I've learned a few things from figuring this all out.  One is that with much repetition, exact repetition of the kind that videos provide, Janey learns first to repeat the elements, and then actually learns what is going on.  It's her way of progressing with learning.  Other people might first watch for plot, and then get so familiar with the show they start to memorize it, but Janey does that backwards.  The other is that when Janey suddenly gets upset, in other contexts, it might be something she's heard or seen a lot of times before that has now clicked in as scary.  For example, she recently became nervous about sirens, after hearing them for years.  I think she finally connected them to the fast vehicles with flashing lights, and they are finally scary to her.

It's interesting that echolalia, or delayed echolalia, seem like vital step in Janey's understanding of the videos for content.  Maybe repeating the lines in her head allows her to work on understanding them.  I wish she'd not have to get scared after the understanding kicks in, or maybe I wish videos didn't all seem to have a bit scary parts.  But gradually, in small ways, I sometimes feel like I'm starting to get Janey.

Wednesday, October 29, 2008

Putting television to use

I've always felt that it's not a big problem for kids to watch TV some. I get a lot of this attitude from my sister, who always let her son watch as much as he wanted. I can't think of a much smarter or better adjusted boy than her 17 year old son, and now he doesn't watch much TV at all, and neither do my 14 or 11 year old (Freddy never did, William did at times).

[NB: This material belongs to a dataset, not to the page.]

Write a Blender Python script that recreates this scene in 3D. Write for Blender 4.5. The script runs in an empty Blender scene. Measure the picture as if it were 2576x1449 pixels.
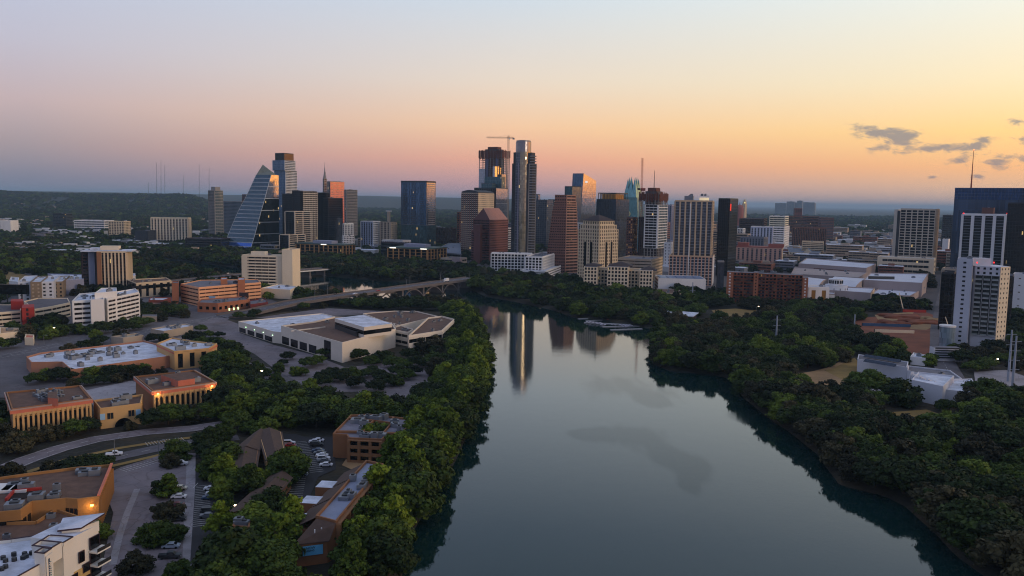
import bpy, bmesh, math, random, json
import numpy as np
from mathutils import Vector, Matrix
random.seed(11); rng=np.random.default_rng(5)
S=bpy.context.scene
# ---------------- camera ----------------
F=2100.0; CW,CH=2576.0,1449.0; PITCH=math.radians(5.91); ROLL=math.radians(0.9); CAM=Vector((0,0,92.0))
Rc=Matrix.Rotation(math.pi/2-PITCH,3,'X')@Matrix.Rotation(ROLL,3,'Z')
cd=bpy.data.cameras.new('camera'); co=bpy.data.objects.new('camera',cd); S.collection.objects.link(co)
co.matrix_world=Matrix.Translation(CAM)@Rc.to_4x4()
cd.sensor_width=36; cd.lens=F/CW*36; cd.clip_start=1; cd.clip_end=120000; S.camera=co
# ---------------- colour helpers ----------------
def lin(c):
    return tuple((v/255/12.92 if v/255<=.04045 else ((v/255+.055)/1.055)**2.4) for v in c)+(1,)
# ---------------- view ----------------
S.view_settings.view_transform='Standard'; S.view_settings.look='None'; S.view_settings.exposure=0.0; S.view_settings.gamma=1
S.cycles.use_denoising=True; S.cycles.pixel_filter_type='BLACKMAN_HARRIS'; S.cycles.filter_width=1.1; S.cycles.max_bounces=6; S.cycles.diffuse_bounces=2; S.cycles.glossy_bounces=3; S.cycles.transparent_max_bounces=6
S.cycles.caustics_reflective=False; S.cycles.caustics_refractive=False; S.cycles.sample_clamp_indirect=3
# ---------------- sky ----------------
wd=bpy.data.worlds.new("World"); S.world=wd; wd.use_nodes=True
nt=wd.node_tree; nt.nodes.clear(); N=nt.nodes.new; L=nt.links.new
def math_node(t,op,a,b=None,c=None,clamp=False):
    n=t.nodes.new('ShaderNodeMath'); n.operation=op; n.use_clamp=clamp
    for i,v in enumerate((a,b,c)):
        if v is None: continue
        if hasattr(v,'node'): t.links.new(v,n.inputs[i])
        else: n.inputs[i].default_value=v
    return n.outputs[0]
tc=N('ShaderNodeTexCoord'); sp=N('ShaderNodeSeparateXYZ'); L(tc.outputs['Generated'],sp.inputs[0])
X,Y,Z=sp.outputs
hyp=math_node(nt,'SQRT',math_node(nt,'ADD',math_node(nt,'MULTIPLY',X,X),math_node(nt,'MULTIPLY',Y,Y)))
el=math_node(nt,'MULTIPLY',math_node(nt,'ARCTAN2',Z,hyp),57.29578)
az=math_node(nt,'MULTIPLY',math_node(nt,'ARCTAN2',X,Y),57.29578)
elp=math_node(nt,'DIVIDE',el,90,clamp=True)
SKY={-180:[(0,(100,105,140)),(4,(120,120,155)),(12,(125,135,170)),(35,(140,152,190)),(90,(176,184,208))],
 -60:[(0,(112,124,152)),(2,(118,128,156)),(6,(150,140,168)),(14,(170,176,214)),(35,(150,160,200)),(90,(176,184,208))],
 -30:[(0,(112,124,150)),(1.2,(122,128,152)),(3,(156,144,158)),(5.5,(190,168,176)),(9,(188,184,202)),(13,(184,192,216)),(22,(136,152,186)),(36,(104,122,152)),(90,(176,184,208))],
 0:[(0,(150,140,158)),(1.2,(190,150,158)),(2.8,(230,164,146)),(5,(242,196,160)),(8,(230,212,196)),(13,(206,215,225)),(22,(140,156,178)),(36,(98,116,138)),(90,(176,184,208))],
 30:[(0,(180,166,164)),(1.2,(214,178,154)),(2.4,(240,178,130)),(4.6,(254,208,136)),(7.5,(246,226,186)),(13,(236,240,232)),(22,(166,178,192)),(36,(116,132,150)),(90,(176,184,208))],
 75:[(0,(232,116,84)),(2,(255,132,62)),(5,(255,172,78)),(9,(255,208,132)),(18,(240,220,196)),(35,(184,186,200)),(90,(176,184,208))],
 125:[(0,(150,125,140)),(4,(170,145,150)),(12,(150,150,175)),(35,(150,160,192)),(90,(176,184,208))]}
azs=[-180,-60,-30,0,30,75,125,180]; cols=[]
for a in azs[:-1]:
    r=N('ShaderNodeValToRGB'); L(elp,r.inputs[0]); e=r.color_ramp
    st=SKY[a]
    while len(e.elements)<len(st): e.elements.new(.5)
    for k,(d,c) in enumerate(st): e.elements[k].position=d/90
    for k,(d,c) in enumerate(st): e.elements[k].color=lin(c)
    cols.append(r.outputs[0])
cols.append(cols[0])
cur=cols[0]
for k in range(1,len(azs)):
    mr=N('ShaderNodeMapRange'); mr.inputs['From Min'].default_value=azs[k-1]; mr.inputs['From Max'].default_value=azs[k]
    mr.interpolation_type='SMOOTHSTEP' if azs[k] not in (0,30) else 'LINEAR'; L(az,mr.inputs[0])
    mx=N('ShaderNodeMixRGB'); L(mr.outputs[0],mx.inputs[0]); L(cur,mx.inputs[1]); L(cols[k],mx.inputs[2]); cur=mx.outputs[0]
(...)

For a year or so, Janey wouldn't watch any TV. It was too unpredictable for her, I think. Lately I've tried having a routine for TV. Every day we are home, we watch Sesame Street and Word World. She likes both of them a lot, and I watch them with her. They have pretty predictable routines (Sesame Street a lot more now than in the past, with Elmo's World and so on) and watching them day after day,she is getting very happy with them,and saying letters along with them. I think it's a non-threatening way for her to learn, as opposed to drill or flashcards. I know many would disagree. But slowly I think I am developing my own philosophies about her, and having more courage to believe in them.